Tuesday, July 11, 2017

Muggle Conjures Up Wizardry for Surviving 20 Years of Marriage


The world celebrated all the make-believe magic it could the other week, the 20th anniversary of the publication of the first Harry Potter novel.
In the real world, I celebrated how I made my wife believe I’ve been worth staying married to for 20 years.
Now that’s a real magic act.

Our getting through the ceremony, let alone the two decades that followed, was in its own right an act of wizardry.
The night before the big day, My Love and I had to supervise our own wedding rehearsal at our chosen venue, the Sheraton Stamford Hotel on Summer Street, because neither the hotel manager nor our priest were available to lead us. Yes, non-believers — priest. We received a special dispensation from the Bridgeport diocese for a non-church ceremony the way most good Catholics do: we lied about everything. Living together, attending Mass regularly, having Mother Teresa on speed dial. The holy shebang.
You’re probably thinking: Dude, not the best way to start out a lifelong relationship based on trust and faith.

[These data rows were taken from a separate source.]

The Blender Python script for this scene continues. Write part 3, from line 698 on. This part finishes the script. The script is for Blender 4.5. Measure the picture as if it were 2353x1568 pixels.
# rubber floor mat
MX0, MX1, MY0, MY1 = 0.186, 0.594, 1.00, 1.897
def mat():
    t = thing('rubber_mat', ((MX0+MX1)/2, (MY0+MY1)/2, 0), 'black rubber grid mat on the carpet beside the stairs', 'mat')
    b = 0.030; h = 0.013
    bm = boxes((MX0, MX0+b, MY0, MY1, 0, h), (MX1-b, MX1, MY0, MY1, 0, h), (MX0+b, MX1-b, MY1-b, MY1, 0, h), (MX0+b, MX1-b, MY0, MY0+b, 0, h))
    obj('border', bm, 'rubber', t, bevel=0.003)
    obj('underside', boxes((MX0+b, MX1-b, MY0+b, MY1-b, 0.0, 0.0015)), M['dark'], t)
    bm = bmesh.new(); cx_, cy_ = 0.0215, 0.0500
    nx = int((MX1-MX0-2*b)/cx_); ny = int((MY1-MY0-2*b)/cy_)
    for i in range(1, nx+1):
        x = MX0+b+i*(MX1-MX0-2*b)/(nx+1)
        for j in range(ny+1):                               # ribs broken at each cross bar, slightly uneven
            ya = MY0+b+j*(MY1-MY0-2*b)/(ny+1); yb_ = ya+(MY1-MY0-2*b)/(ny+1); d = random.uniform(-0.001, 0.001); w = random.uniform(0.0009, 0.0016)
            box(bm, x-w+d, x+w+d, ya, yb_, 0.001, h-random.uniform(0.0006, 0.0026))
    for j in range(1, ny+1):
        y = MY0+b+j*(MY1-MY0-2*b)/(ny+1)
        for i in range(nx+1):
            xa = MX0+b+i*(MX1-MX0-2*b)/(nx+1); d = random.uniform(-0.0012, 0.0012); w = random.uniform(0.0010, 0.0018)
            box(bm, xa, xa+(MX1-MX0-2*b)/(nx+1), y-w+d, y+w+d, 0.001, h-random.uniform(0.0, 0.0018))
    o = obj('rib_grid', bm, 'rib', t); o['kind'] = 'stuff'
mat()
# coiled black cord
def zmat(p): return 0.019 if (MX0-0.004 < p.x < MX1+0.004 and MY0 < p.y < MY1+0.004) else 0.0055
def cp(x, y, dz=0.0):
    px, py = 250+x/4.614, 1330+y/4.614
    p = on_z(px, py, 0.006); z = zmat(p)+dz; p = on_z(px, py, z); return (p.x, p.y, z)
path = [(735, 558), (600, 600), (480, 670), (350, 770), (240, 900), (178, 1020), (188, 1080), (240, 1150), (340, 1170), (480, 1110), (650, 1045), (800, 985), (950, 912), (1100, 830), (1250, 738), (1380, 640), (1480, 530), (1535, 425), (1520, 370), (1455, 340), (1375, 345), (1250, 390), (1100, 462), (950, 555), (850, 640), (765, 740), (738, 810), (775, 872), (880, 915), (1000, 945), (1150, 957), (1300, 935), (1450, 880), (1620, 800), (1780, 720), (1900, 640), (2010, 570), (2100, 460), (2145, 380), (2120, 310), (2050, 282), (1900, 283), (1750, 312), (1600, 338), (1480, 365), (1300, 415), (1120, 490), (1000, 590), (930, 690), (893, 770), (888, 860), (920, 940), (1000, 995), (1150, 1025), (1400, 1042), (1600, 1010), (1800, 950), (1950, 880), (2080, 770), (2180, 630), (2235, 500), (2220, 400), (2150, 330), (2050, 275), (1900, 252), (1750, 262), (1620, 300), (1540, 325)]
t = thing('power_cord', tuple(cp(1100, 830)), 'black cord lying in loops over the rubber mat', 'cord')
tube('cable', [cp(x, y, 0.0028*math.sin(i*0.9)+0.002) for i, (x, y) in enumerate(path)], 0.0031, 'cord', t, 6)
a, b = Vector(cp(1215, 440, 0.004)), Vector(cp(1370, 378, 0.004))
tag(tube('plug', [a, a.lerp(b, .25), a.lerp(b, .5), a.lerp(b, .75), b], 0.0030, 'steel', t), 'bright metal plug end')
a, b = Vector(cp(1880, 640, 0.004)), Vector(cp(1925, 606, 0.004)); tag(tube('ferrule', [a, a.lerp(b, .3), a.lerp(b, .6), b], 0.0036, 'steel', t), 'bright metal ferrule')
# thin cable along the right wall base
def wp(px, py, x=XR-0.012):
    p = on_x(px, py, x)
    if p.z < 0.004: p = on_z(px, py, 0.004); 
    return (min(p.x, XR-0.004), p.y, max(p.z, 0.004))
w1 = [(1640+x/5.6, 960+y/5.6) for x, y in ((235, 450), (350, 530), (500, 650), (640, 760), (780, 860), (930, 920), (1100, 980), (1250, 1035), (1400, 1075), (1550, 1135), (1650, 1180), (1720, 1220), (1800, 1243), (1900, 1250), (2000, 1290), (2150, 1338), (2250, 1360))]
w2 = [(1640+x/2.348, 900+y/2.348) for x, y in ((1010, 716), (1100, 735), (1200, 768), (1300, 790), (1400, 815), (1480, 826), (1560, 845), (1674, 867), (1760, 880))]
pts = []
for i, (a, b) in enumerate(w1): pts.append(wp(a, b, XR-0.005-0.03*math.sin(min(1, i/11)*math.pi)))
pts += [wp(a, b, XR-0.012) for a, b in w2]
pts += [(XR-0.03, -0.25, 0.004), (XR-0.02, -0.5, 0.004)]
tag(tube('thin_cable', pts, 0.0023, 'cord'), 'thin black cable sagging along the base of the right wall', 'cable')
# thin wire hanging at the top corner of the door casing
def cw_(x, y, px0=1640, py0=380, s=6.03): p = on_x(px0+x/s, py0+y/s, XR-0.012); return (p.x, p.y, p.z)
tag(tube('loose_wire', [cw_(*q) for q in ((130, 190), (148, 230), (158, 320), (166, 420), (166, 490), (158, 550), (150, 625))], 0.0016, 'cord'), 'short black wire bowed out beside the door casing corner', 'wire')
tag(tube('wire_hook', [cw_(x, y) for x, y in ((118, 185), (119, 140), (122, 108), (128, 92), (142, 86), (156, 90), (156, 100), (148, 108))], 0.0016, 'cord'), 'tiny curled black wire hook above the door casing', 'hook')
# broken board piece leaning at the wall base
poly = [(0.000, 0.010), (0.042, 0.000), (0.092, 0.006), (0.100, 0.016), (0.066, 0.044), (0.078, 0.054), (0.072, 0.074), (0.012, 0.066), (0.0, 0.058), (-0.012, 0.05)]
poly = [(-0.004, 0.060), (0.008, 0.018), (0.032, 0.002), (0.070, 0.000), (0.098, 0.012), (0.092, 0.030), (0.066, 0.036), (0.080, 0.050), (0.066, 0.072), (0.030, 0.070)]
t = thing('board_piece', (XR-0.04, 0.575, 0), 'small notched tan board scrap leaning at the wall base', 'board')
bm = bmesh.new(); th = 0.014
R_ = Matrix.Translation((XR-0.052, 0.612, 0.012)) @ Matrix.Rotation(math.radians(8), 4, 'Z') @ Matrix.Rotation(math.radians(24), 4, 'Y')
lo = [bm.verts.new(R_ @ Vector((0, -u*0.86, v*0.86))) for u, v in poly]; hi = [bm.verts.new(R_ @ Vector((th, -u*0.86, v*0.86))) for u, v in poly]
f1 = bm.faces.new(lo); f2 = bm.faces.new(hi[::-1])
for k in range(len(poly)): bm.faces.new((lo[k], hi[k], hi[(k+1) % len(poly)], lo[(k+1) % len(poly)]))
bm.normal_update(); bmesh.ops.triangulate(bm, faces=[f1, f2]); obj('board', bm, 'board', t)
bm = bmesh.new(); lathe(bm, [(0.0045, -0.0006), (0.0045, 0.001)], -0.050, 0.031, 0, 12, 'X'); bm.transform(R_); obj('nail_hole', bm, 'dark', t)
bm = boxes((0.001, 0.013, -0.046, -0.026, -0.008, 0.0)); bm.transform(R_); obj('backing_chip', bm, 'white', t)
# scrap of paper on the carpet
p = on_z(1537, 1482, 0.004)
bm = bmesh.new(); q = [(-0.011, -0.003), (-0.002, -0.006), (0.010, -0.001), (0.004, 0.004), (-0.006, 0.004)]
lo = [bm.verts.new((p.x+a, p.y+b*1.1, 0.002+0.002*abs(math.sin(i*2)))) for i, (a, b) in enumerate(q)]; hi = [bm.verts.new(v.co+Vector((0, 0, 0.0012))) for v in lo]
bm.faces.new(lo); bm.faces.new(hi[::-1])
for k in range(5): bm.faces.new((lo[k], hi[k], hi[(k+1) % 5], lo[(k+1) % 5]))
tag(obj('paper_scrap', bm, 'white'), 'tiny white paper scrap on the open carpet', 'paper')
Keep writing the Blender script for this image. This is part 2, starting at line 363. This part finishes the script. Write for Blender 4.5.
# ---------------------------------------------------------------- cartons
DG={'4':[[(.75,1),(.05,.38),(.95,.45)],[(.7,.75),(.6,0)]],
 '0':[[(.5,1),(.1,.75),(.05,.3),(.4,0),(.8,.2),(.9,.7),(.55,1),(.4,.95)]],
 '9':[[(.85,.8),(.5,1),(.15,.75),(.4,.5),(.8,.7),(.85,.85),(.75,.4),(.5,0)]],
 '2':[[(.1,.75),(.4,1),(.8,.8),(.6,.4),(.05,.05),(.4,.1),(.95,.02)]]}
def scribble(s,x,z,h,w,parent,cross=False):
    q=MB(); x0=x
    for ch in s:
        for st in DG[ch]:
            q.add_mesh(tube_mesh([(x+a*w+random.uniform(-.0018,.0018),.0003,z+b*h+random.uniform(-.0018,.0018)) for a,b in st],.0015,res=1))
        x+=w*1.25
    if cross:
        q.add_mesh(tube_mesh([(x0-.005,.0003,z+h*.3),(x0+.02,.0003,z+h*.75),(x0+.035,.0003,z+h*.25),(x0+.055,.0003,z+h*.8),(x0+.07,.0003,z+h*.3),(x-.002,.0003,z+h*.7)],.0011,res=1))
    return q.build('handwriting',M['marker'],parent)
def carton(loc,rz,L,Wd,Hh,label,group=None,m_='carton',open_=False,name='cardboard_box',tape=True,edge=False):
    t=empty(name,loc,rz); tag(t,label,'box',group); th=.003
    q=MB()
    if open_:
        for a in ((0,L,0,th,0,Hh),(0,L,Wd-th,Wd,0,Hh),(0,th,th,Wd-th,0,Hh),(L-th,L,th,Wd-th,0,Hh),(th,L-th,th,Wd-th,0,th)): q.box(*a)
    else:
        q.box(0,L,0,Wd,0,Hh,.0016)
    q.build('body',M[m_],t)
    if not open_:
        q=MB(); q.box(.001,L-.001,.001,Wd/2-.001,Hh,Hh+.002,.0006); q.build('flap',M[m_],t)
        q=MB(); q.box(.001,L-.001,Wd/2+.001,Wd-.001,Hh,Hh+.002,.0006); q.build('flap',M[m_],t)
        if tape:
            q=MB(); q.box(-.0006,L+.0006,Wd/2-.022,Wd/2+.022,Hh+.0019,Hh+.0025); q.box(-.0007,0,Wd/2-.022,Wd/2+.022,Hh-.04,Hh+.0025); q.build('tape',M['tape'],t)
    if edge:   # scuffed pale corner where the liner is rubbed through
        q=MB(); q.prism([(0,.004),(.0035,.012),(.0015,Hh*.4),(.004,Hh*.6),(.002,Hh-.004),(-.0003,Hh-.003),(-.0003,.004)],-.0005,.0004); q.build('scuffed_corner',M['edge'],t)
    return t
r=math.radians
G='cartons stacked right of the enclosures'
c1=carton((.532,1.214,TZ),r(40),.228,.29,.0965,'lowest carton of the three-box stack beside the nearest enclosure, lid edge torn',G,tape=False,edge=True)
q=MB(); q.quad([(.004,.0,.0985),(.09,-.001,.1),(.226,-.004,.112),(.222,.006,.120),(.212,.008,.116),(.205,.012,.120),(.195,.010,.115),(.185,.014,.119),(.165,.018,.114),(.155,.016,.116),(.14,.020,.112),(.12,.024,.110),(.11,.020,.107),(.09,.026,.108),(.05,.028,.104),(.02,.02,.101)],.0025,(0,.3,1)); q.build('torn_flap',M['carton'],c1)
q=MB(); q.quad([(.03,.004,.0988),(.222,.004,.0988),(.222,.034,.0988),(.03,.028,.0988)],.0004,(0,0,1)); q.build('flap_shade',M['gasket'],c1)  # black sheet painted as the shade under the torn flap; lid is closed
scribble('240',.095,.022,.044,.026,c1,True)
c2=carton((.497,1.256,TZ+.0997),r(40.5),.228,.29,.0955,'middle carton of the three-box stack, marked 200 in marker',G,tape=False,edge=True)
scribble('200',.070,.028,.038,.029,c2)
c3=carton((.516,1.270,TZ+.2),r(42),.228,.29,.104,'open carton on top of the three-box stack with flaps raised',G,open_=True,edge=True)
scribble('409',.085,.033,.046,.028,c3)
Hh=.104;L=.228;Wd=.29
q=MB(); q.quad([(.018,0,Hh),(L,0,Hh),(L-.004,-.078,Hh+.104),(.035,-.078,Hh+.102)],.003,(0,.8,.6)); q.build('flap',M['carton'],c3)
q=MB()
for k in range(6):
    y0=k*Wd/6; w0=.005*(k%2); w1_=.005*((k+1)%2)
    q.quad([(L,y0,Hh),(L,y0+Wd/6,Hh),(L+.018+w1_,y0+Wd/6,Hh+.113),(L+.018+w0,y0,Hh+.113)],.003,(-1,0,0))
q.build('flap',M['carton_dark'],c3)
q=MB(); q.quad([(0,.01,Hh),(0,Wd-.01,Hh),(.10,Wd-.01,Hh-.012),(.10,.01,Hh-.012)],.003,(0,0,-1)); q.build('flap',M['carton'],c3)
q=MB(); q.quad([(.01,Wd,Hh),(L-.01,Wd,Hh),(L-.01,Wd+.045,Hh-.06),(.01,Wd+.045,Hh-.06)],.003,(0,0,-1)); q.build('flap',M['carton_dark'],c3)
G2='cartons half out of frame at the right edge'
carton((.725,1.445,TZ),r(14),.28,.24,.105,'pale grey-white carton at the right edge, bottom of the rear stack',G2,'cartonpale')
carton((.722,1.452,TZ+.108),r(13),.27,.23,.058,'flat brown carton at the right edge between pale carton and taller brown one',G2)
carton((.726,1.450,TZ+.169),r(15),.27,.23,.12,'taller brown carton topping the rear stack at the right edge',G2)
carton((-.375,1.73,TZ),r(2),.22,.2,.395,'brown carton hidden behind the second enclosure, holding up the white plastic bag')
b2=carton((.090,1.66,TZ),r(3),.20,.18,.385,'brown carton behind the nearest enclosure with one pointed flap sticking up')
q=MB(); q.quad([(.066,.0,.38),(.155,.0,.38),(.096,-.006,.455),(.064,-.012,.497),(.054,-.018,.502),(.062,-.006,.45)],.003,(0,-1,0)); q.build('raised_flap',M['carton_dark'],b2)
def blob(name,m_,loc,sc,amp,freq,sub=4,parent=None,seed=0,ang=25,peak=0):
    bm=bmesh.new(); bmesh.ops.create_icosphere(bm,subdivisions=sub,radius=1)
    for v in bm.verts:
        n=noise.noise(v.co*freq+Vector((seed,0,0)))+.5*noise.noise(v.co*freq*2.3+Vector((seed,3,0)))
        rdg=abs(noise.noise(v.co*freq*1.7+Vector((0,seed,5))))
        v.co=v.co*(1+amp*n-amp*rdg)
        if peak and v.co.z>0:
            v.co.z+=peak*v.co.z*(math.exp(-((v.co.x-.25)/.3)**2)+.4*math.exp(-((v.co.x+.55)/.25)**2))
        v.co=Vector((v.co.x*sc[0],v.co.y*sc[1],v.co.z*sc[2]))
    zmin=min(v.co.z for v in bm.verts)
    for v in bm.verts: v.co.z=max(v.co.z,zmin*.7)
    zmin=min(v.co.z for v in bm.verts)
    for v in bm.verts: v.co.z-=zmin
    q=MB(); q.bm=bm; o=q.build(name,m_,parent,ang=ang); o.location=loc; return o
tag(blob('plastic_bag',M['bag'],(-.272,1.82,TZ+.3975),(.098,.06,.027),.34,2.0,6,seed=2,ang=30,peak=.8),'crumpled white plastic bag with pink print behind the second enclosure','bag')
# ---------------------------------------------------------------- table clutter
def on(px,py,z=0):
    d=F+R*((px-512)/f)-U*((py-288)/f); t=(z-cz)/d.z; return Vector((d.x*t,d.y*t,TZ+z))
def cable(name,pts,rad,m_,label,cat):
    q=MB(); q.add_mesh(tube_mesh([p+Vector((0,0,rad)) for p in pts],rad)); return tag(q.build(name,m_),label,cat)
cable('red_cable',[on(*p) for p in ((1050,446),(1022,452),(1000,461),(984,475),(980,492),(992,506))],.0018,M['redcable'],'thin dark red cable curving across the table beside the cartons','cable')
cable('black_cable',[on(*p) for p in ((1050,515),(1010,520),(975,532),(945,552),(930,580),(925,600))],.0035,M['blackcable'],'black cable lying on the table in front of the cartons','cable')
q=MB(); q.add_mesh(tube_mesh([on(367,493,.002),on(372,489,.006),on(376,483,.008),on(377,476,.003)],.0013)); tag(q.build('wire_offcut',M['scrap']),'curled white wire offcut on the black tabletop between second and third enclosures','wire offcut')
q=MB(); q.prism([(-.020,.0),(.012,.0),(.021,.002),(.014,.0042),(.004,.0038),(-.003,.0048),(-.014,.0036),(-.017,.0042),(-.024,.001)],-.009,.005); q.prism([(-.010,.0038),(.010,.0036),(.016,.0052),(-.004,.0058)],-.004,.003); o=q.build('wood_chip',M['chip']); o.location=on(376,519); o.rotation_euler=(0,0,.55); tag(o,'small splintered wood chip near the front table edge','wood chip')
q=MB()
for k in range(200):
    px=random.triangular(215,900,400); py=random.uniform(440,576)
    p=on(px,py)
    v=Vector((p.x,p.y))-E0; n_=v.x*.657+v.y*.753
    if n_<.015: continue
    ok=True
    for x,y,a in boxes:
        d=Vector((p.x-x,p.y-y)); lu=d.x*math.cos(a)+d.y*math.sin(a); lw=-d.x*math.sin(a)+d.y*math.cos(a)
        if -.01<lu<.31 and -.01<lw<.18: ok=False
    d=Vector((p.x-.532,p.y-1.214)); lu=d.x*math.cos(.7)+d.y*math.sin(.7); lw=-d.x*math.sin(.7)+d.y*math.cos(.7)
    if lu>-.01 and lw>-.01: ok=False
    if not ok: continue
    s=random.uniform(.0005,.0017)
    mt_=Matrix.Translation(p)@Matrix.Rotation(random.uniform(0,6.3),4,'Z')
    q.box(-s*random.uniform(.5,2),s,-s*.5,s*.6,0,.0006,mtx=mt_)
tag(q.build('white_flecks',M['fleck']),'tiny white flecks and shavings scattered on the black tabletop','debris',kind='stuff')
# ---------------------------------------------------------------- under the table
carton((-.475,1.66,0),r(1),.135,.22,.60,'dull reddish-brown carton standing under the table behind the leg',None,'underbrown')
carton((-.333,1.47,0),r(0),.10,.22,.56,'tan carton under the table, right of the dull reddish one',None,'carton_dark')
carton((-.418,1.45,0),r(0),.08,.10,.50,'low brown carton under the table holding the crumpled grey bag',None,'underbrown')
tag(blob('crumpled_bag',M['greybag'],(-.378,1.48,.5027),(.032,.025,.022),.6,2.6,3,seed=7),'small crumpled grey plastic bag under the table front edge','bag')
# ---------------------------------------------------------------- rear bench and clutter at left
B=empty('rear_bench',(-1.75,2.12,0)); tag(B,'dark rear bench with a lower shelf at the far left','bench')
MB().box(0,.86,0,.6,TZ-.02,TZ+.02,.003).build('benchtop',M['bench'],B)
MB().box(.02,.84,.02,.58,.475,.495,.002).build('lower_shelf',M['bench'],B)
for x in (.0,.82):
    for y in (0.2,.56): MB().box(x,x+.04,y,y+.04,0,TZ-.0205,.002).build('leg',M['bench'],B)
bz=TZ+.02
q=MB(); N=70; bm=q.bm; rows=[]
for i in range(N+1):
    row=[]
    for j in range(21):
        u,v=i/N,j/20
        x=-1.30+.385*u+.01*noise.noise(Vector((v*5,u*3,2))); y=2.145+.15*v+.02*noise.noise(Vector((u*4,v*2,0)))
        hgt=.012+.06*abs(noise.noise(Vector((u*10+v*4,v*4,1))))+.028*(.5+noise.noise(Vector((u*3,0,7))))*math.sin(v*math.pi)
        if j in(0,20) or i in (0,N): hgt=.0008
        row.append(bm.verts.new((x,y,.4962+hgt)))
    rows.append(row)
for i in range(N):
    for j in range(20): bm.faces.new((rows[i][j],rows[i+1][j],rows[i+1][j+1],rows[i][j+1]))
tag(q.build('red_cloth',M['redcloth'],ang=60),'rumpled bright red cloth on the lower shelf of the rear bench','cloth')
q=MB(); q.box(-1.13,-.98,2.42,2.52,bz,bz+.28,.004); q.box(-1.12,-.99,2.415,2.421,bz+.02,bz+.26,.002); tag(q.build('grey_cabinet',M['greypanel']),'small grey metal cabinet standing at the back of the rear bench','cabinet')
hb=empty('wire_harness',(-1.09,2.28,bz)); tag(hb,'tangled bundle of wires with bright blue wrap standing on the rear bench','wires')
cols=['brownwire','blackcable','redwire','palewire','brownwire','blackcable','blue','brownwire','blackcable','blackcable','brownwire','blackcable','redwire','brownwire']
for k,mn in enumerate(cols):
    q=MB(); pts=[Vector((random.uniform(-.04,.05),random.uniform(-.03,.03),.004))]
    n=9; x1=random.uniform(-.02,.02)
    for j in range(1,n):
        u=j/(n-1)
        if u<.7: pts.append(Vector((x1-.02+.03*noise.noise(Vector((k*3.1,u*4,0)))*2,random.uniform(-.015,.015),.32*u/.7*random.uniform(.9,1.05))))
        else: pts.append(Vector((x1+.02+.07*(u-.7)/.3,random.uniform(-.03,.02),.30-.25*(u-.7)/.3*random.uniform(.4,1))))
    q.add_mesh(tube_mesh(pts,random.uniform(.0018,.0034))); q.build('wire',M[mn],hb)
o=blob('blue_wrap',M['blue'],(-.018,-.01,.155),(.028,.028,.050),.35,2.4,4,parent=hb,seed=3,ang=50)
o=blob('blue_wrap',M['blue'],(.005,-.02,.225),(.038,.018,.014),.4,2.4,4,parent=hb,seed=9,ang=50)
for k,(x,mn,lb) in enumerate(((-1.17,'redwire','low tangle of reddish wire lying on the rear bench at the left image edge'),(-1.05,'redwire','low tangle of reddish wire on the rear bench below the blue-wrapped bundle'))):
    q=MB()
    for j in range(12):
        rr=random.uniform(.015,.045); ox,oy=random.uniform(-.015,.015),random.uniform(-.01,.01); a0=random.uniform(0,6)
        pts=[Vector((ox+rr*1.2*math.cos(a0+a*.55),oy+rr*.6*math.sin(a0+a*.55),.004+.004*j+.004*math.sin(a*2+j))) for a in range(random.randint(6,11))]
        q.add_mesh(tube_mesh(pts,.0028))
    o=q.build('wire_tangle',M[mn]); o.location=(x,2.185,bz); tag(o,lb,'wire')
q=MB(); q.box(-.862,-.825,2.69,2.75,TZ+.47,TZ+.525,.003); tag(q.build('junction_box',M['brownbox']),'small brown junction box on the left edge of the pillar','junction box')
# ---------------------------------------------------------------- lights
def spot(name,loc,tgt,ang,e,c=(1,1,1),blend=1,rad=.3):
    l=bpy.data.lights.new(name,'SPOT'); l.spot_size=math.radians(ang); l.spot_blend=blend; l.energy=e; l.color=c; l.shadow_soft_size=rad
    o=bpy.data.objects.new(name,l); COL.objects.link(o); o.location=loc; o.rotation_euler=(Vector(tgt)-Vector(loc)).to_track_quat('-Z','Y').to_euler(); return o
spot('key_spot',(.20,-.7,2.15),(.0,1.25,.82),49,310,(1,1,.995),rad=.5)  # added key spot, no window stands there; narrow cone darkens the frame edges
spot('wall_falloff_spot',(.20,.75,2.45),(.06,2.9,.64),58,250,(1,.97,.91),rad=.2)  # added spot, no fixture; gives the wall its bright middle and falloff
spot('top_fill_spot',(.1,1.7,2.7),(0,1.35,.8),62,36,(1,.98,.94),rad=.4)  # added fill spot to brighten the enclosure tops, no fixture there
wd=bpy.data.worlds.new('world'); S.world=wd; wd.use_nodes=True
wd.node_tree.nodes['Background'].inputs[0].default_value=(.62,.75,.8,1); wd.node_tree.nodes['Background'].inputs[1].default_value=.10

But since the priest who performed our Pre-Cana marriage counseling was some years later arrested for using the internet to try to lure underage boys to a motel, I think it all balances out. Lord, I hope so.
The day of the ceremony, hotel security escorted me and a groomsman out for trying to bring cases of beer to the bridal suite for that evening’s after-party. We ended up sneaking those upstairs an hour later in duffle bags and borrowed luggage.
I arrived for the wedding barely 20 minutes before it started, sweaty and shaken. Not from cold feet. From a panicked high-speed drive up town and down looking for where in the name of He Who Must Not Be Named I had left our marriage license. Turned out it was in the trunk of my car the entire time. Right next to an empty case of beer.
When we finally did get to the “I do” part, the wedding ring I had for My Love got stuck on a knuckle halfway down her finger. The priest (no, not THAT priest — the other one) chided me for giving up too easily. I made silent note not to fold so easily again.
Two decades later, I’m still not folding. Especially fitted sheets (impossible) and towels (I’ve been told by someone for 20 years that I don’t do it right; I feel the same way about how someone illogically “loads” the dishwasher).
That’s the secret to marriage, I think: Tenacity in trying to make it work along with a willingness to admit you’re weaknesses and acknowledge your partner’s strengths. Or it could be:
Earplugs. For the spouse who doesn’t snore.
An eye mask. For the spouse who doesn’t like to stay up late reading in bed. Or for fans of “Fifty Shades of Badly Written Porn.” If that’s what you’re into. No judgment here.
A vehicle GPS system. So you never have to argue over directions. If you get lost, just blame the technology. Or Russian hackers.
A definitive toilet-paper policy. Change it when the roll is clearly empty. Leaving a new roll on top of a bare cardboard tube does not count. Ever. Take five additional seconds and be courteous to the next user. It might be you.
Those last two are probably what My Love and I have had the most arguments about in our 20 years of marriage. And if that’s as bad as it gets, well, I’ll let Professor Albus Dumbledore, headmaster of Hogwarts, have the final word: “Differences of habit and language are nothing at all if our aims are identical and our hearts are open.”